* **Request**:
Reproduce the listing exactly, with no pictures in your copy.

* **Data excerpt**:
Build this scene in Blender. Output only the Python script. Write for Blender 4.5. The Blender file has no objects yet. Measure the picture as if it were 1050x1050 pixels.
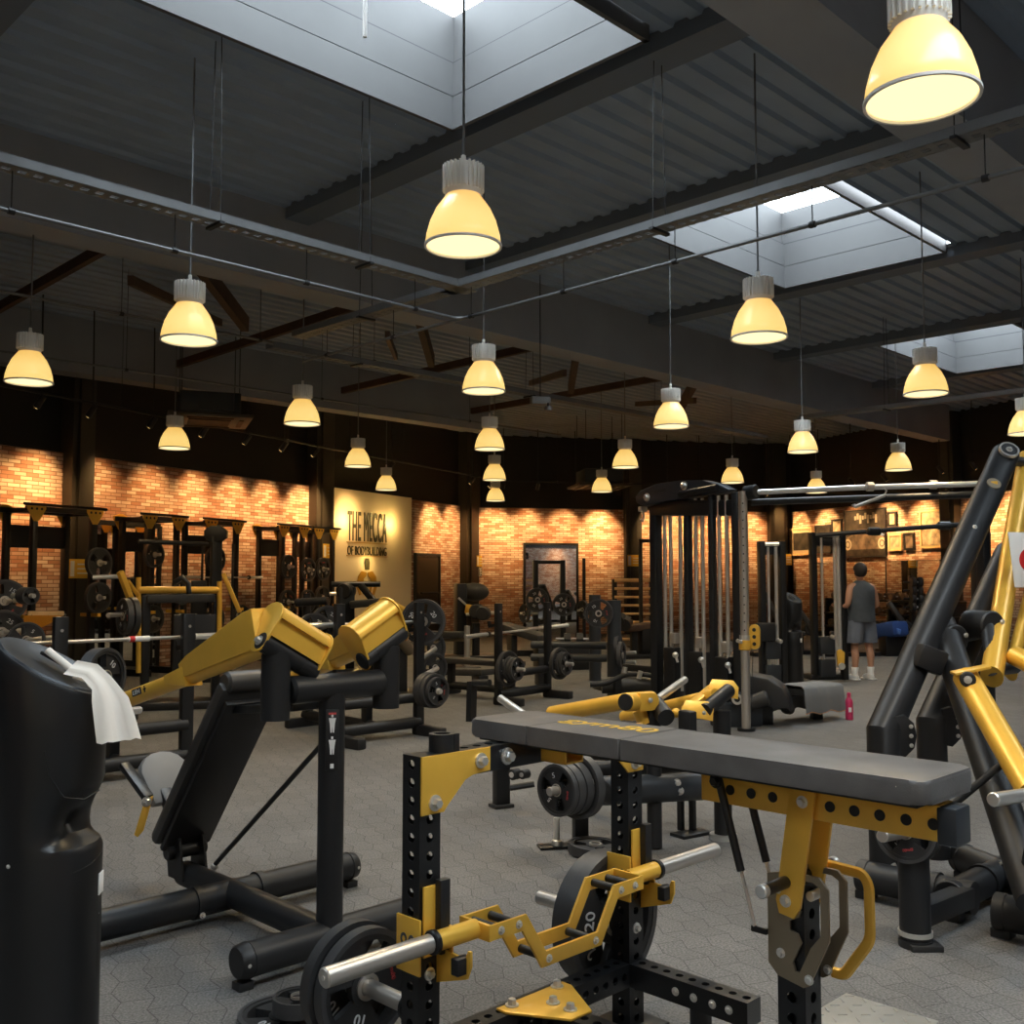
import bpy, bmesh, math, random
from mathutils import Vector, Matrix
random.seed(7)
SC = bpy.context.scene
COL = SC.collection
V = Vector

# ------------------------------------------------------------------ camera, sky, exposure
TILT = math.atan(70 / 1050)
EYE = 1.5
cam = bpy.data.cameras.new('camera'); cam.sensor_width = 36; cam.lens = 36.0; cam.clip_end = 200
camo = bpy.data.objects.new('camera', cam); COL.objects.link(camo)
camo.location = (0, 0, EYE); camo.rotation_euler = (math.pi / 2 + TILT, 0, 0)
SC.camera = camo
SC.view_settings.view_transform = 'Standard'; SC.view_settings.look = 'None'
SC.view_settings.gamma = 1.0; SC.view_settings.use_curve_mapping = False
SC.view_settings.exposure = 0.0
w = bpy.data.worlds.new('overcast_sky'); SC.world = w; w.use_nodes = True
w.node_tree.nodes['Background'].inputs[0].default_value = (0.86, 0.94, 1.0, 1)
w.node_tree.nodes['Background'].inputs[1].default_value = SKY = 11.5
WASH_W = 52.0      # wall wash spots
LAMP_W = 13.0      # each pendant

R2 = math.sqrt(.5)
def G(a, b, z=0.0):                     # the hall's own 45 degree building grid
    return V(((a - b) * R2, (a + b) * R2, z))
ct, st = math.cos(TILT), math.sin(TILT)
def at(px, py, Y):                      # point at distance Y seen at a photo position
    x = (px - 525) / 1050; u = (525 - py) / 1050
    k = Y / (ct - u * st)
    return V((k * x, Y, EYE + k * (st + u * ct)))
def atz(px, py, z):                     # point at height z seen at a photo position
    x = (px - 525) / 1050; u = (525 - py) / 1050
    k = (z - EYE) / (st + u * ct)
    return V((k * x, k * (ct - u * st), z))

# skylight openings: (a0, a1, b0, b1)
SKYL = [(2.55, 5.75, 4.42, 6.48), (8.95, 12.12, 4.85, 6.95), (16.3, 19.5, 5.5, 7.6),
        (-.4, 5.4, -2.2, .5), (8.3, 11.5, -1.9, .2), (-3.8, -.6, 4.4, 6.5), (-4.5, -1.3, -1.9, .2), (-2.4, .8, -7.5, -5.4), (4.0, 7.2, -7.5, -5.4)]  # unseen skylights added for floor light, the first lengthened to brighten the foreground
ROOF = 5.5
def area_portal(a0, a1, b0, b1):
    l = bpy.data.lights.new('skylight_daylight', 'AREA'); l.shape = 'RECTANGLE'
    l.size = a1 - a0; l.size_y = b1 - b0; l.cycles.is_portal = True
    o = bpy.data.objects.new('skylight_daylight', l); COL.objects.link(o)
    o.location = G((a0 + a1) / 2, (b0 + b1) / 2, ROOF + .96); o.rotation_euler = (0, 0, math.pi / 4)
for s in SKYL: area_portal(*s)

# ------------------------------------------------------------------ materials
def mat(name, col, rough=.5, metal=0.0, bump=0.0, bscale=200.0, var=0.0, vscale=6.0, spec=.5, coat=0.0, emit=None, estr=0):
    m = bpy.data.materials.new(name); m.use_nodes = True
    nt = m.node_tree; b = nt.nodes['Principled BSDF']
    b.inputs['Base Color'].default_value = (*col, 1); b.inputs['Roughness'].default_value = rough
    b.inputs['Metallic'].default_value = metal; b.inputs['Specular IOR Level'].default_value = spec
    b.inputs['Coat Weight'].default_value = coat
    tc = nt.nodes.new('ShaderNodeTexCoord')
    if var:
        n = nt.nodes.new('ShaderNodeTexNoise'); n.inputs['Scale'].default_value = vscale; n.inputs['Detail'].default_value = 5
        r = nt.nodes.new('ShaderNodeValToRGB')
        r.color_ramp.elements[0].position = .3; r.color_ramp.elements[1].position = .75
        r.color_ramp.elements[0].color = (*[c * (1 - var) for c in col], 1)
        r.color_ramp.elements[1].color = (*[min(1, c * (1 + var)) for c in col], 1)
        nt.links.new(tc.outputs['Object'], n.inputs['Vector']); nt.links.new(n.outputs['Fac'], r.inputs['Fac'])
        nt.links.new(r.outputs['Color'], b.inputs['Base Color'])
    if bump:
        n = nt.nodes.new('ShaderNodeTexNoise'); n.inputs['Scale'].default_value = bscale
        bp = nt.nodes.new('ShaderNodeBump'); bp.inputs['Strength'].default_value = bump; bp.inputs['Distance'].default_value = .002
        nt.links.new(tc.outputs['Object'], n.inputs['Vector']); nt.links.new(n.outputs['Fac'], bp.inputs['Height'])
        nt.links.new(bp.outputs['Normal'], b.inputs['Normal'])
    if emit:
        b.inputs['Emission Color'].default_value = (*emit, 1); b.inputs['Emission Strength'].default_value = estr
    return m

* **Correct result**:
Build this scene in Blender. Output only the Python script. Write for Blender 4.5. The Blender file has no objects yet. Measure the picture as if it were 1050x1050 pixels.
import bpy, bmesh, math, random
from mathutils import Vector, Matrix
random.seed(7)
SC = bpy.context.scene
COL = SC.collection
V = Vector

# ------------------------------------------------------------------ camera, sky, exposure
TILT = math.atan(70 / 1050)
EYE = 1.5
cam = bpy.data.cameras.new('camera'); cam.sensor_width = 36; cam.lens = 36.0; cam.clip_end = 200
camo = bpy.data.objects.new('camera', cam); COL.objects.link(camo)
camo.location = (0, 0, EYE); camo.rotation_euler = (math.pi / 2 + TILT, 0, 0)
SC.camera = camo
SC.view_settings.view_transform = 'Standard'; SC.view_settings.look = 'None'
SC.view_settings.gamma = 1.0; SC.view_settings.use_curve_mapping = False
SC.view_settings.exposure = 0.0
w = bpy.data.worlds.new('overcast_sky'); SC.world = w; w.use_nodes = True
w.node_tree.nodes['Background'].inputs[0].default_value = (0.86, 0.94, 1.0, 1)
w.node_tree.nodes['Background'].inputs[1].default_value = SKY = 11.5
WASH_W = 52.0      # wall wash spots
LAMP_W = 13.0      # each pendant

R2 = math.sqrt(.5)
def G(a, b, z=0.0):                     # the hall's own 45 degree building grid
    return V(((a - b) * R2, (a + b) * R2, z))
ct, st = math.cos(TILT), math.sin(TILT)
def at(px, py, Y):                      # point at distance Y seen at a photo position
    x = (px - 525) / 1050; u = (525 - py) / 1050
    k = Y / (ct - u * st)
    return V((k * x, Y, EYE + k * (st + u * ct)))
def atz(px, py, z):                     # point at height z seen at a photo position
    x = (px - 525) / 1050; u = (525 - py) / 1050
    k = (z - EYE) / (st + u * ct)
    return V((k * x, k * (ct - u * st), z))

# skylight openings: (a0, a1, b0, b1)
SKYL = [(2.55, 5.75, 4.42, 6.48), (8.95, 12.12, 4.85, 6.95), (16.3, 19.5, 5.5, 7.6),
        (-.4, 5.4, -2.2, .5), (8.3, 11.5, -1.9, .2), (-3.8, -.6, 4.4, 6.5), (-4.5, -1.3, -1.9, .2), (-2.4, .8, -7.5, -5.4), (4.0, 7.2, -7.5, -5.4)]  # unseen skylights added for floor light, the first lengthened to brighten the foreground
ROOF = 5.5
def area_portal(a0, a1, b0, b1):
    l = bpy.data.lights.new('skylight_daylight', 'AREA'); l.shape = 'RECTANGLE'
    l.size = a1 - a0; l.size_y = b1 - b0; l.cycles.is_portal = True
    o = bpy.data.objects.new('skylight_daylight', l); COL.objects.link(o)
    o.location = G((a0 + a1) / 2, (b0 + b1) / 2, ROOF + .96); o.rotation_euler = (0, 0, math.pi / 4)
for s in SKYL: area_portal(*s)

# ------------------------------------------------------------------ materials
def mat(name, col, rough=.5, metal=0.0, bump=0.0, bscale=200.0, var=0.0, vscale=6.0, spec=.5, coat=0.0, emit=None, estr=0):
    m = bpy.data.materials.new(name); m.use_nodes = True
    nt = m.node_tree; b = nt.nodes['Principled BSDF']
    b.inputs['Base Color'].default_value = (*col, 1); b.inputs['Roughness'].default_value = rough
    b.inputs['Metallic'].default_value = metal; b.inputs['Specular IOR Level'].default_value = spec
    b.inputs['Coat Weight'].default_value = coat
    tc = nt.nodes.new('ShaderNodeTexCoord')
    if var:
        n = nt.nodes.new('ShaderNodeTexNoise'); n.inputs['Scale'].default_value = vscale; n.inputs['Detail'].default_value = 5
        r = nt.nodes.new('ShaderNodeValToRGB')
        r.color_ramp.elements[0].position = .3; r.color_ramp.elements[1].position = .75
        r.color_ramp.elements[0].color = (*[c * (1 - var) for c in col], 1)
        r.color_ramp.elements[1].color = (*[min(1, c * (1 + var)) for c in col], 1)
        nt.links.new(tc.outputs['Object'], n.inputs['Vector']); nt.links.new(n.outputs['Fac'], r.inputs['Fac'])
        nt.links.new(r.outputs['Color'], b.inputs['Base Color'])
    if bump:
        n = nt.nodes.new('ShaderNodeTexNoise'); n.inputs['Scale'].default_value = bscale
        bp = nt.nodes.new('ShaderNodeBump'); bp.inputs['Strength'].default_value = bump; bp.inputs['Distance'].default_value = .002
        nt.links.new(tc.outputs['Object'], n.inputs['Vector']); nt.links.new(n.outputs['Fac'], bp.inputs['Height'])
        nt.links.new(bp.outputs['Normal'], b.inputs['Normal'])
    if emit:
        b.inputs['Emission Color'].default_value = (*emit, 1); b.inputs['Emission Strength'].default_value = estr
    return m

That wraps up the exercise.